Give back the exact lines spanning from the line with "The Blender Python" to the line with "q, m_ = sample_grid(gl[int(.52", with both of those lines included and no others.

◆ Records for this exercise
==========

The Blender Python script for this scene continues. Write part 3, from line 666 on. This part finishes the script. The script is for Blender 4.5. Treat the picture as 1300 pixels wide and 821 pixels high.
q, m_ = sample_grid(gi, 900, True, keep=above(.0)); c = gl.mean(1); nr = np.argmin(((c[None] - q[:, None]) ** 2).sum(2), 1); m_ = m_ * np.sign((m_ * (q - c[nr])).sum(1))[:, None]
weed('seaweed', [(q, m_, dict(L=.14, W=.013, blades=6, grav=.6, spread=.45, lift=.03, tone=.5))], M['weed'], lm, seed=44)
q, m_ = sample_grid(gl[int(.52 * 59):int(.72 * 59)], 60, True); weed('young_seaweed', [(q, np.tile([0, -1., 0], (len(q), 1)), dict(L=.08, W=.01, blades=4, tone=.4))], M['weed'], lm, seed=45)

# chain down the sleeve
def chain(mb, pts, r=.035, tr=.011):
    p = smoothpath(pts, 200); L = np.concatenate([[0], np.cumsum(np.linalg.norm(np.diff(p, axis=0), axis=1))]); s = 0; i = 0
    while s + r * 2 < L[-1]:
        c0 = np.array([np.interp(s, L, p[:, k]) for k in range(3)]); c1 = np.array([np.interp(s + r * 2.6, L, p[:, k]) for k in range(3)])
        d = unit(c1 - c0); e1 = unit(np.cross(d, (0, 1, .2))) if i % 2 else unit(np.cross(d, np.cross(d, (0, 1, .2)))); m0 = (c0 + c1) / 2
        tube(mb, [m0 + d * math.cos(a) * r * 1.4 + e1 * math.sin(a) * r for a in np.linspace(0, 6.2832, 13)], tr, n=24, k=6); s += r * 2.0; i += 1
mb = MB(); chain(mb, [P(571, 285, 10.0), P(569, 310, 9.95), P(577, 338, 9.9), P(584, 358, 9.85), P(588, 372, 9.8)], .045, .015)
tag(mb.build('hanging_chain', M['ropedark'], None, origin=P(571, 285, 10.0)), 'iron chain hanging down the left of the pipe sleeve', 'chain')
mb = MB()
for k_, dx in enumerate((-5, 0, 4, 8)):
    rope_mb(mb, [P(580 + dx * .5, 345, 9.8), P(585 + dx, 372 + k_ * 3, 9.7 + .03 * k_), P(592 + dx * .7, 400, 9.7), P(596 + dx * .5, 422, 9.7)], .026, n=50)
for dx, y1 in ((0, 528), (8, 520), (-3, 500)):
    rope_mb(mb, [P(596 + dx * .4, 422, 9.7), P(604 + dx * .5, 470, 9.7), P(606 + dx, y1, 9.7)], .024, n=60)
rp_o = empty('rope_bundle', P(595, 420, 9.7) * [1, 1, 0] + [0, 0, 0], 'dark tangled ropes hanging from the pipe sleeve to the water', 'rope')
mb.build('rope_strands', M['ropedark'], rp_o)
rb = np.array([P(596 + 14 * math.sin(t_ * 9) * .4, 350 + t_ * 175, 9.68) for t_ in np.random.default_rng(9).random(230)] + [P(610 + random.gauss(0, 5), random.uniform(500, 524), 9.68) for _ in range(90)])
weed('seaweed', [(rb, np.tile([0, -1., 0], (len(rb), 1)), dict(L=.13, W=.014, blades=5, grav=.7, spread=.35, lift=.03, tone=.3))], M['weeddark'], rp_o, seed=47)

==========

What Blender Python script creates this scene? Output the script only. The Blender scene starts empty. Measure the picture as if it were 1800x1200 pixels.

==========

◆ Response for this exercise
The Blender Python script for this scene continues. Write part 3, from line 666 on. This part finishes the script. The script is for Blender 4.5. Treat the picture as 1300 pixels wide and 821 pixels high.
q, m_ = sample_grid(gi, 900, True, keep=above(.0)); c = gl.mean(1); nr = np.argmin(((c[None] - q[:, None]) ** 2).sum(2), 1); m_ = m_ * np.sign((m_ * (q - c[nr])).sum(1))[:, None]
weed('seaweed', [(q, m_, dict(L=.14, W=.013, blades=6, grav=.6, spread=.45, lift=.03, tone=.5))], M['weed'], lm, seed=44)
q, m_ = sample_grid(gl[int(.52 * 59):int(.72 * 59)], 60, True); weed('young_seaweed', [(q, np.tile([0, -1., 0], (len(q), 1)), dict(L=.08, W=.01, blades=4, tone=.4))], M['weed'], lm, seed=45)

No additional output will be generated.